Les banques sont parties prenantes de l’ouverture extérieure et de la diversification croissantes de l’économie marocaine. Bien capitalisées et bénéficiant de financements stables, elles étendent leurs opérations à l’international et tirent parti de la position géographique privilégiée du Maroc, au carrefour de l’Europe, de l’Afrique et du monde arabe. Cette diversification soulève à la fois de nouvelles opportunités et de nouveaux risques pour le secteur, en particulier concernant la nécessaire supervision de ces activités transfrontalières et des nouveaux canaux de transmission de risques entre pays. Les autorités marocaines sont conscientes de ces enjeux et déploient des efforts constants pour renforcer la qualité de la supervision bancaire et de la coopération avec les autorités des pays hôtes, ainsi que pour améliorer les mécanismes de résolution des crises.
La libéralisation des changes est dans l’air et on envisage la prochaine étape d’un relatif et maîtrisé flottement du Dirham pour le second semestre de 2017. Croyez-vous que l’appareil économique national soit assez fort et préparé pour une telle ouverture progressive vers la libre convertibilité du Dirham ? Quels sont les pré-requis d’une réussite assurée pour une ouverture des changes définitive du Maroc ?
L’assouplissement du régime de change est une nouvelle étape dans le processus d’intégration de l’économie marocaine dans l’économie mondiale. Il permettra de mieux protéger l‘économie contre les chocs extérieurs (par exemple une hausse rapide du prix du pétrole), et de préserver la compétitivité des produits marocains. Au plan interne, il fournira également un degré de liberté supplémentaire dans la mise en oeuvre de la politique monétaire et du pilotage de l’économie marocaine. Au total, il bénéficiera ainsi à la croissance à long terme et la création d’emplois.

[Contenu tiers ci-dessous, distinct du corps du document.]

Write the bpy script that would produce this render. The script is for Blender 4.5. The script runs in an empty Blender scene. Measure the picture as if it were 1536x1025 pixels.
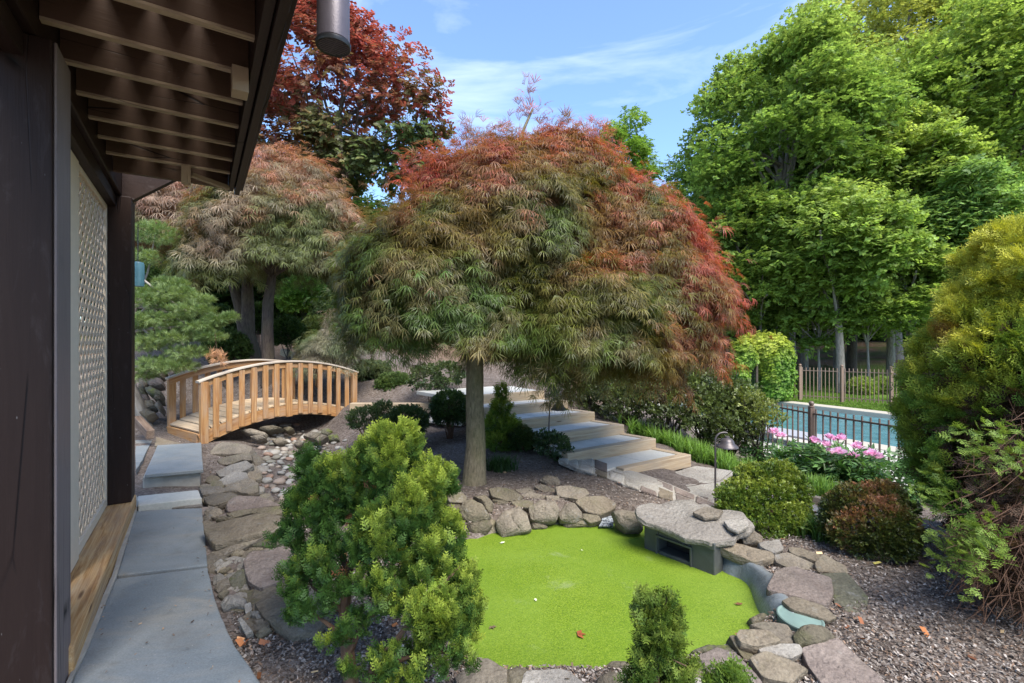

Nos analyses montrent que l‘économie marocaine est aujourd’hui dans une position de force pour mener cette reforme avec succès. Les équilibres macro-économiques se sont améliorés, les cadres de politique budgétaire et financière sont renforces, la parité du dirham est proche de son niveau d’équilibre estimé, et les expositions au risque de change dans les différents secteurs de l’économie marocaine ne sont pas excessives. En outre, les préparatifs de la réforme au plan opérationnel ont été menés a bien par les autorités marocaines, avec l’appui technique du FMI. Les autorités ont donc maintenant les moyens d’engager une transition graduelle et ordonnée.